While all the headlines have been about the ego-trips of a trio of billionaires, it seems I failed to notice the substantive plans of an international coalition of space agencies. They have some ambitious goals for the coming decade.
Among the different initiatives:
- The first launch of the SLS is slated for this year, with a human landing on the moon earmarked for 2024. NASA has christened this new wave of lunar exploration its Artemis program.
- Russia and China have recently announced a similar collaborative effort. They plan to build the International Lunar Research Station somewhere on the moon. The hope is to have human visitors by the mid-2030s.
- The European Space Agency (ESA) has started Project Moonlight, an effort to build a constellation of satellites around the moon for navigation and communications.
Some observers have spoken of a “second space race” pitting the United States against China and Russia.
“I think that’s alarmist rhetoric; it has a lot of baggage,” says Todd Harrison, director of the aerospace security project at the Center for Strategic and International Studies, a Washington-based think tank. “The previous space race between the U.S. and the Soviet Union was an outright competition about being first. Now, it’s … about who’s going to have the best coalition of countries.”
The Artemis program seeks to lay down guiding principles for the civil exploration and use of space, starting with the moon but extending to Mars, asteroids, and comets. To date, 12 countries have embraced the Artemis Accords.
Russia and China, meanwhile, are inviting international partners to join them in their moon-base project.

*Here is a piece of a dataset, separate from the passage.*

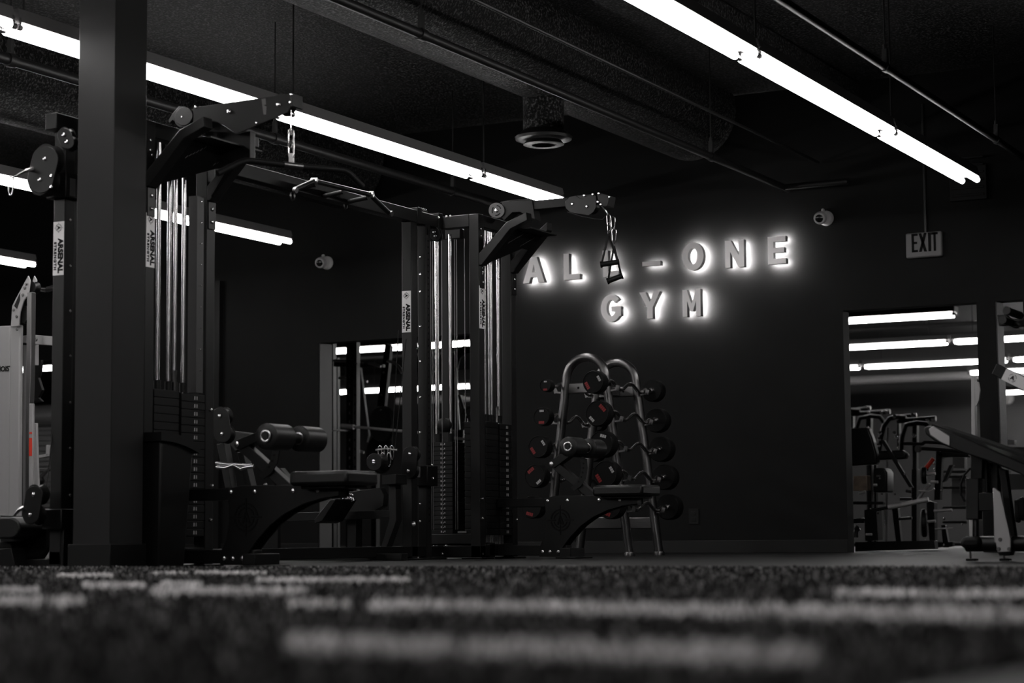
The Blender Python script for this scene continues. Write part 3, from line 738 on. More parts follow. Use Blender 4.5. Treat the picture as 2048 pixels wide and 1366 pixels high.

Let the rich boys play with their toys — or rather, don’t, tax the space dilettantes and make them stop their stupid efforts at putting their stupid dicks into brief spurts of parabolic flight. This is the real deal: taking the effort to build scientific infrastructure in space, which could be a useful foundation for more science. Cooperative efforts by multiple nations to do science? Yes, please. I could support that. I think in the long run Space Socialism will be better and more productive than the current Space Capitalism. I will also be impressed if humans return to the Moon in — checks calendar — just two years? For real? Make it so.
Unfortunately, I do have some reservations, ala Gil Scott-Heron.
I have to temper that concern with the statement that all of science is a kind of luxury, an investment in long-term thinking, and you can always make a legitimate argument that we have more pressing problems to spend our money on. However, I also believe that it’s a worthy goal if it is done equitably, if all people have the opportunity to participate, and if the benefits are spread far and wide, rather than being a big funnel to drain more money into the pockets of the already wealthy, or an excuse for billionaires to mug for the camera.